Prompt:
Reproduce every line of the listing as written, apart from the pictures.

Data block:
* Start *
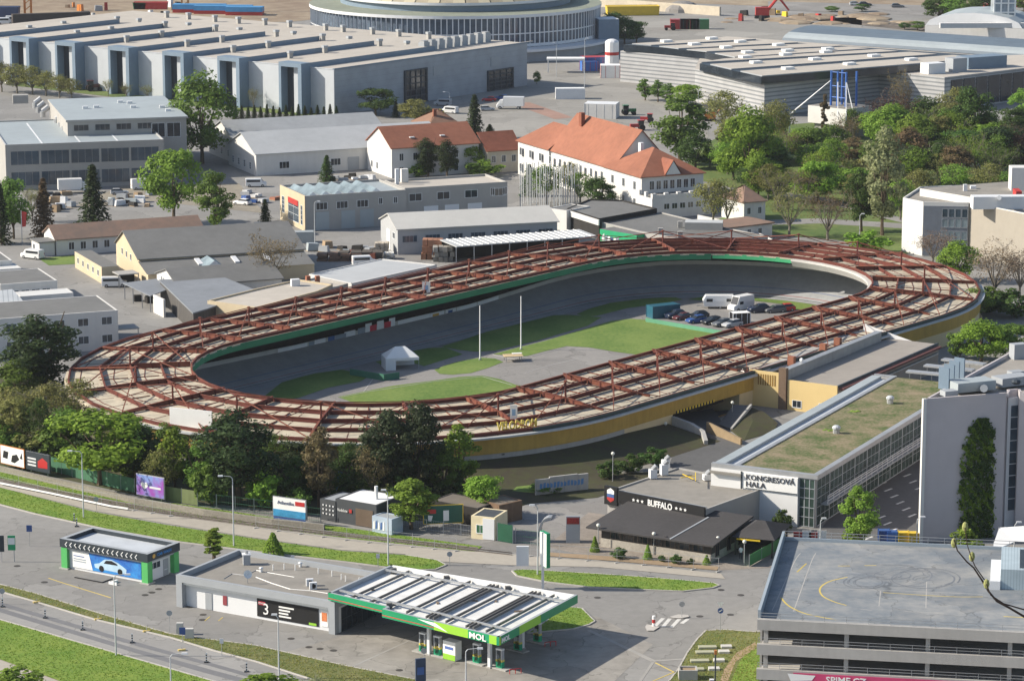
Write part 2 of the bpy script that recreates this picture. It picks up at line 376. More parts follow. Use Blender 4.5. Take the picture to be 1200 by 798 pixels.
# --- steel on the roof
for k in range(NK):                                    # radial plate girders, tapering to a point outwards
    mb = MB(); near = k <= NS or k >= NK - 3
    o1 = 17.6 if near else 19.6
    A, B, C = (.35, zd(0) + .95), (10.2, zd(10) + .9), (o1, zd(o1) + (.28 if near else .6))
    for (oa, za), (ob, zb) in ((A, B), (B, C)):
        p = vp(k, oa, za); q = vp(k, ob, zb); sd = (q - p).cross(Vector((0, 0, 1))).normalized()
        for w, t0, t1 in ((.09, .07, .80), (.34, 0, .07)):
            e = .8 if True else 0
            b = [vp(k, oa, 0) + sd * w / 2, vp(k, ob, 0) + sd * w / 2, vp(k, ob, 0) - sd * w / 2, vp(k, oa, 0) - sd * w / 2]
            z0a, z0b = (zd(oa) + .06, zd(ob) + .06) if t1 > .5 else (za - t1, zb - t1)
            bb = [Vector((b[0].x, b[0].y, z0a)), Vector((b[1].x, b[1].y, z0b)), Vector((b[2].x, b[2].y, z0b)), Vector((b[3].x, b[3].y, z0a))]
            tt = [Vector((b[0].x, b[0].y, za - t0)), Vector((b[1].x, b[1].y, zb - t0)), Vector((b[2].x, b[2].y, zb - t0)), Vector((b[3].x, b[3].y, za - t0))]
            mb.hexa(bb, tt, M_rust)
    for i in range(1, 9):                              # stiffeners
        o = o1 * i / 9; zt = (A[1] + (B[1] - A[1]) * o / B[0]) if o < B[0] else (B[1] + (C[1] - B[1]) * (o - B[0]) / (C[0] - B[0]))
        mb.box(vp(k, o, zd(o) + .05), (.26, .26, max(.1, zt - zd(o) - .1)), M_rust2, VPHI)
    mb.build('roof_girder', velo)
    mb = MB(); mb.cyl(vp(k, 10.2, zd(10) + .9), vp(k, 10.2, zd(10) + 3.3), .17, M_rust2, .15, 6); mb.cyl(vp(k, 10.2, zd(10) + 3.3), vp(k, 10.2, zd(10) + 3.5), .3, M_rust, .3, 6); mb.build('roof_post', velo)
    top = vp(k, 10.2, zd(10) + 3.3); mb = MB()
    mb.cyl(top, vp(k + 1, 1.0, zd(0) + .95), .1, M_rust, n=4); mb.cyl(top, vp(k + 1, 19.6, zd(19) + .5), .1, M_rust, n=4)
    mb.cyl(top, vp(k - 1, 19.6, zd(19) + .5), .085, M_rust, n=4); mb.cyl(top, vp(k - .5, 15.2, zd(15) + .5), .085, M_rust2, n=4)
    if (k % 3) == 0: mb.cyl(top, vp(k - 1, 1.0, zd(0) + .95), .085, M_rust2, n=4)
    mb.build('tie_rod', velo)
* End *
Result below:
Write part 2 of the bpy script that recreates this picture. It picks up at line 376. More parts follow. Use Blender 4.5. Take the picture to be 1200 by 798 pixels.
# --- steel on the roof
for k in range(NK):                                    # radial plate girders, tapering to a point outwards
    mb = MB(); near = k <= NS or k >= NK - 3
    o1 = 17.6 if near else 19.6
    A, B, C = (.35, zd(0) + .95), (10.2, zd(10) + .9), (o1, zd(o1) + (.28 if near else .6))
    for (oa, za), (ob, zb) in ((A, B), (B, C)):
        p = vp(k, oa, za); q = vp(k, ob, zb); sd = (q - p).cross(Vector((0, 0, 1))).normalized()
        for w, t0, t1 in ((.09, .07, .80), (.34, 0, .07)):
            e = .8 if True else 0
            b = [vp(k, oa, 0) + sd * w / 2, vp(k, ob, 0) + sd * w / 2, vp(k, ob, 0) - sd * w / 2, vp(k, oa, 0) - sd * w / 2]
            z0a, z0b = (zd(oa) + .06, zd(ob) + .06) if t1 > .5 else (za - t1, zb - t1)
            bb = [Vector((b[0].x, b[0].y, z0a)), Vector((b[1].x, b[1].y, z0b)), Vector((b[2].x, b[2].y, z0b)), Vector((b[3].x, b[3].y, z0a))]
            tt = [Vector((b[0].x, b[0].y, za - t0)), Vector((b[1].x, b[1].y, zb - t0)), Vector((b[2].x, b[2].y, zb - t0)), Vector((b[3].x, b[3].y, za - t0))]
            mb.hexa(bb, tt, M_rust)
    for i in range(1, 9):                              # stiffeners
        o = o1 * i / 9; zt = (A[1] + (B[1] - A[1]) * o / B[0]) if o < B[0] else (B[1] + (C[1] - B[1]) * (o - B[0]) / (C[0] - B[0]))
        mb.box(vp(k, o, zd(o) + .05), (.26, .26, max(.1, zt - zd(o) - .1)), M_rust2, VPHI)
    mb.build('roof_girder', velo)
    mb = MB(); mb.cyl(vp(k, 10.2, zd(10) + .9), vp(k, 10.2, zd(10) + 3.3), .17, M_rust2, .15, 6); mb.cyl(vp(k, 10.2, zd(10) + 3.3), vp(k, 10.2, zd(10) + 3.5), .3, M_rust, .3, 6); mb.build('roof_post', velo)
    top = vp(k, 10.2, zd(10) + 3.3); mb = MB()
    mb.cyl(top, vp(k + 1, 1.0, zd(0) + .95), .1, M_rust, n=4); mb.cyl(top, vp(k + 1, 19.6, zd(19) + .5), .1, M_rust, n=4)
    mb.cyl(top, vp(k - 1, 19.6, zd(19) + .5), .085, M_rust, n=4); mb.cyl(top, vp(k - .5, 15.2, zd(15) + .5), .085, M_rust2, n=4)
    if (k % 3) == 0: mb.cyl(top, vp(k - 1, 1.0, zd(0) + .95), .085, M_rust2, n=4)
    mb.build('tie_rod', velo)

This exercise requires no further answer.